Unlike the attorney-client privilege, the federal rules and most states recognize two kinds of work product protection: (1) fact work product, which the adversary can obtain if it has “substantial need” for the work product and cannot obtain the “substantial equivalent” without “undue hardship,” and (2) opinion work product, which is absolutely or nearly absolutely protected.
In Wedekind v. McDonogh School, Inc., the court applied the widely adopted distinction between: (1) fact work product-protected “interview notes,” which were ” ‘substantially verbatim’ near-transcriptions of the questions and answers from the witness interviews,” and (2) opinion work product-protected witness “interview summaries, which contain information organized and edited by the . . . investigators.” Civ. A. Nos. SAG-24-1065, SAG-25-0795, -01551 & -01552, 2026 U.S. Dist. LEXIS 40434, at *13-15 (D. Md. Feb. 27, 2026).

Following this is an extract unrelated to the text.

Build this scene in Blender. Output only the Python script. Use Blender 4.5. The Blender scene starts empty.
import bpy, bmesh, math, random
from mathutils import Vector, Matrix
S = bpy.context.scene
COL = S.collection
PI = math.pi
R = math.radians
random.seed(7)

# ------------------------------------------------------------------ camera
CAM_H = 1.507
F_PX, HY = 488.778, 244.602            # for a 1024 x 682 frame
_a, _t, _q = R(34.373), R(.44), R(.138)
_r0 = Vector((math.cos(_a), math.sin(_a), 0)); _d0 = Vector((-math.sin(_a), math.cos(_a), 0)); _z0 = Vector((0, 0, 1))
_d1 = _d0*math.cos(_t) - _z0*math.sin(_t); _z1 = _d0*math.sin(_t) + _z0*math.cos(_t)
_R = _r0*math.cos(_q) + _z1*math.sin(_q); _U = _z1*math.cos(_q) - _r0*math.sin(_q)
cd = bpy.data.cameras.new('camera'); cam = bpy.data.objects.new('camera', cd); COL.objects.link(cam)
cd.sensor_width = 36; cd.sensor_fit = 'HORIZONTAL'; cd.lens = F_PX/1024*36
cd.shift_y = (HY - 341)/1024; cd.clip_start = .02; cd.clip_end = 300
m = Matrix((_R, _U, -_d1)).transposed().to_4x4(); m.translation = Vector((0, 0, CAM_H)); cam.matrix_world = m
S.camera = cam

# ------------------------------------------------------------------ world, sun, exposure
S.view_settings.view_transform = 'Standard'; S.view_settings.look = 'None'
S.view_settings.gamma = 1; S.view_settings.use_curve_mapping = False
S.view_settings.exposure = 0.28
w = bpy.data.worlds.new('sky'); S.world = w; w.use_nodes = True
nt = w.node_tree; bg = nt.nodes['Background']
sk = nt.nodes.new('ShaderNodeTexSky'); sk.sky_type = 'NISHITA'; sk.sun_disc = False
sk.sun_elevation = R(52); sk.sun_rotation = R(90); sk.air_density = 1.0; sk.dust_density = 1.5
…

This general guidance makes sense but requires refinement. For instance, a verbatim witness interview transcript presumably deserves only fact work product protection if it began with a single lawyer question such as, “What did you see that day?” But a verbatim witness interview transcript undoubtedly deserves opinion work product protection if the lawyer asked hundreds of focused questions clearly reflecting the lawyer’s thoughts about important issues.